South Sudan’s death toll is higher than the lower-end fatality estimate of 364,792 for the war in Syria provided this month by the U.K.-based Syrian Observatory for Human Rights, which has used a network of ground sources to monitor the conflict since it began in 2011.
“Sudan’s civil war has caused the deaths of at least 382,900 people — far higher than previous estimates and more than the conflict in Syria, according to a new study … The new figure is comparable to Syria, where more than 360,000 are estimated to have died since the conflict began in 2011,” the Agence France-Presse (AFP) agency noted.
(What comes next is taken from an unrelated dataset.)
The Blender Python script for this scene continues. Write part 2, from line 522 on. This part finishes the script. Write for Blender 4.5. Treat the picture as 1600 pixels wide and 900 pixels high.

“To our knowledge, this is the first comprehensive estimate of how many people have died because of the war,” Francesco Checchi, a lead investigator on the South Sudan study, told the Associated Press (AP). “Every day that goes by, hundreds more lives may be lost.”
“I think this figure is much more realistic than the 50,000 which has been used for so long,” Klem Ryan, a former official with the United Nations mission in South Sudan who also served as coordinator of the U.N. panel of experts monitoring sanctions on the country, told the AP.
The Observatory believes the Syrian conflict has killed as many as 522,000. The United Nations has placed the estimate at about 400,000. That means the death toll in Sudan at least parallels the fatalities in Syria.
As early as March 2016, some news outlets like the New York Times suggested that more people had likely died in South Sudan than in Syria.
Referring to the DOS-commissioned study, AP pointed out:
The new report, based on statistical modeling and not peer reviewed, says the deaths appeared to peak in 2016 and 2017. Fresh fighting broke out in the capital, Juba, when a peace deal collapsed in July 2016 and the violence spread into other regions. Most of the deaths occurred in the country’s south and northeast and among adult males, the report says.
South Sudan obtained its independence with the help of the United States in 2011, making it the world’s youngest nation. Civil war has marred the short history of the African country. The fledgling nation descended into chaos soon after its birth.
Despite various peace deals between South Sudan’s most prominent ethnic groups the Dinka and the Nuer, the civil war that erupted between them in December 2013 continues to rage.
In recent weeks, the warring sides signed what the Sudanese government described as a “final” peace deal.
“It returns [Nuer] rebel leader Riek Machar to his role as vice president to [Dinka] President Salva Kiir, a situation that sparked the conflict when their supporters clashed along ethnic lines. Machar fled the post again during the 2016 fighting,” AP noted, referring to the agreement.